Moses Maimonides. Moreh Nevuchim [”Guide to the Perplexed.”]

<<FIRST EDITION>> with commentary Givath Hamoreh by Salomon Maimon. Edited by Isaac Euchel. Additional Latin title-page. pp. (10), 108, (1). Lightly stained, upper corner of title removed. Modern boards. 4to.

Berlin: Chinuch Ne’arim 1791

Est: $1,000 - $1,500
Salomon Maimon’s only printed Hebrew work. It includes an 11-page introduction to the history of philosophy from Aristotle until Kant, the first time such a history was written in Hebrew. Additionally, this is <<the first Hebrew book in which Spinoza is discussed.>> This is a year earlier than that recorded by Fanny K. Berg (see The Spinoza Collection in the Hebrew Union College Library, in: Studies in Bibliography and Booklore, Vol. 1, No. 4 p. 169) and who was not aware of this earlier text.

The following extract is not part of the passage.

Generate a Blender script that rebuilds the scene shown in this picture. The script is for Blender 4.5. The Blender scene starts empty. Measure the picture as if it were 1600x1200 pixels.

Salomon Maimon (1753–1800), the man whom Immanuel Kant considered one of his most astute critics, was born into an Orthodox traditional life which he abandoned as a young man in order to pursue his search for philosophical truth. In Berlin he became a member of Moses Mendelssohn’s circle and collaborated with the members of the Jewish Enlightenment in preparing this Hebrew commentary to Maimonides’s Guide for the Perplexed. Later Salomon Maimon was abandoned by Mendelssohn because of the dissolute lifestyle he led. Maimon was especially critical of religious practices and beliefs, which in his opinion departed from the ideal of the natural and rational religion, which he claimed Judaism had once been. His autobiography influenced the reform proposals and the self-evaluation of maskilic circles, especially in Eastern Europe. See G. Freudenthal, Salomon Maimon: Rational Dogmatist, Empirical Sceptic (2003).